Why Sid Neigum is Canada’s latest designer to watch

Sid Neigum Designer
Photography by Nathan Cyprus

See Sid Neigum’s Spring 2015 collection »

Many male designers say their first flirtation with fashion was dressing their sisters’ dolls. Not Sid Neigum. The 26-year-old self-described math and science nerd was happiest with his Lego and K’Nex, constructing motorized Ferris wheels and roller coasters before graduating to model rockets and remote-control cars. “I was into building anything,” Neigum recalls of his childhood in Alberta.

Flipping through a rolling rack at the Toronto Fashion Incubator, where he is a resident designer, it’s clear that Neigum is still building—but now his tools are padded jersey and laser-cut nylon. “I’m obsessed with geometry,” he says. “Making clothes is a 3-D puzzle that can fit a body.”

For Fall 2014, after stumbling upon a package-design textbook that shows how to fold a box from a single piece of cardboard, Neigum challenged himself to use as few pattern pieces as possible.

The theme has carried over for spring: A spongy asymmetrical skirt has one side seam and a ribbed texture dress is sewn from three pieces (collar, top and skirt).

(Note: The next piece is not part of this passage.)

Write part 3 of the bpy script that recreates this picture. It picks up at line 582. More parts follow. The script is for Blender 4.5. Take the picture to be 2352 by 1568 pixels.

He was also inspired by modular origami, he explains as he rolls a sphere constructed from triangles of black paper across the table.

He sewed together 600 parallelograms of nylon mesh for a long vest and 96 “mouse ears” for a black shawl. And if that last number sounds like a runway-only thriller, it’s not. The Room at Hudson’s Bay bought it, along with many other pieces from the collection.

Neigum was born outside Edmonton in Drayton Valley, population 7,049. His summers were spent raking gravel and driving heavy equipment for his father’s excavation firm. He only started paying attention to clothes when he played guitar in a metal band in high school. “I wore very tight black clothing, so not a lot has changed,” he says, referencing the loose black top over stovepipe pants that is his default look. He did a year of science studies at university, but a part-time job at High Grade Clothing in West Edmonton Mall awakened his true passion. He broke the news to his parents that he wanted to switch careers. Their reaction? “So you want to be a seamstress like your grandmother?” He enrolled in the fashion program at MC College and then applied to Ryerson University but didn’t get in. Undeterred he set his sights on New York’s Fashion Institute of Technology, where he spent two years, and interned at Yigal Azrouël.

All along Neigum was entering—and winning—design competitions, the latest being the Mercedes-Benz Start Up (now entering its fifth year), which has put $30,000 into his business and is funding his Fall 2015 runway show at Toronto’s World MasterCard Fashion Week. “Awards are so important,” he says. “Each one has led to something else.” And with the wearable tech trend set to explode, who knows where Neigum’s imagination and love of engineering will lead. “I could easily do what Hussein Chalayan does: Put a motor in a dress and make it move,” he says. “But I don’t want it to be pointless.”